10. That Moment Suspended Disbelief Snaps — The Hobbit: The Battle of the Five Armies
Warning: Here, thar be minor spoilers. Oh Peter Jackson, studio gluttony and Tolkien fatigue. What else but sloppy writing paired with the ever-present need to distend action sequences and pad the movie’s running time explains the climactic Final Battle between Thorin Oakenshield (Richard Armitage) and Azog the Strangely Fixated on Thorin Oakenshield? Even accepting the possibility that albino orcs have an innate resistance to hypothermia (after all, who knows?), ol’ Azog still shouldn’t be able to bust vertically and bodily through the several inches of ice from a prone, horizontal floating position. Yes, yes … this sounds like the classic instance of the Nerd nitpick, triggering the similarly classic response, “But it’s a movie with elves and wizards!” But one, shut up. Two, the fabric of any fiction, be it crime noir or high fantasy or even just a slightly embellished recounting of a night out on the town, relies on all the mundane realities being kept in place while the crazy stuff happens. Suspended disbelief does require some structural support, after all. But all that aside, this moment squanders the satisfaction gained from watching Thorin use his smarts to defeat his foe—it’s all undone by having an impossible development enabled by lazy writing. Yes, we know any victories by Thorin will be personally pyrrhic, but allow the dwarf his due. —Scott Wold
9. Photoshop Fail of the Year — Left Behind
Nicolas Cage has a track record of being pretty cheesy and hilarious in his last, oh, decade or so of movies. In the very forgettable Left Behind, the real star is a family photo into which Nicolas Cage had been obviously and hilariously photoshopped. Every time the film showed it, I would nudge my friend and say “Look—there it is again!” —Curt Holman
8. Most Hilariously Fake Prop Baby — American Sniper
This is not actually one of the scenes we’re talking about, but hey, “Baby!”

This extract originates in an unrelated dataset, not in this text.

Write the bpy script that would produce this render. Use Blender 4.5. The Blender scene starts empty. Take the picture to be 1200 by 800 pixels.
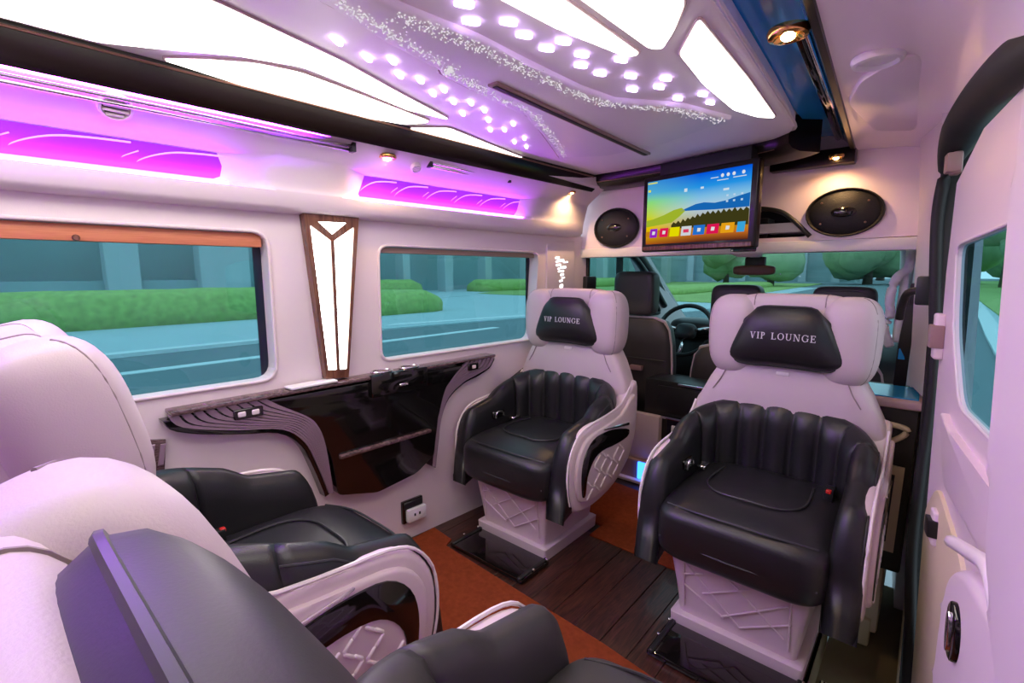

Speaking of Distracting props… Bradley Cooper may have turned in yet another amazing performance as the majorly PTSD’d Navy SEAL legend Chris Kyle, but no measure of acting proficiency can sell a stiff, plastic doll that’s supposed to be fussing during a medium shot. Trying to get away with it once is something, but trying it twice after the second child arrives, rightly had the audience I saw it with laughing during an emotionally charged domestic scene. (The chuckles even carried over into the following scene.) Filmmaker Clint Eastwood may be a legend, but no sane director could have seen those dailies and not called for reshoots. —Scott Wold
7. Enter the Wiig — The Skeleton Twins
As the above video shows, the lip synching scene the titular duo (Bill Hader and Kristen Wiig) in The Skeleton Twins is a fun to watch, but even though we know Wiig’s character will inevitably succumb to her brother’s invitation, it’s still satisfying—and fun—when she finally gives in.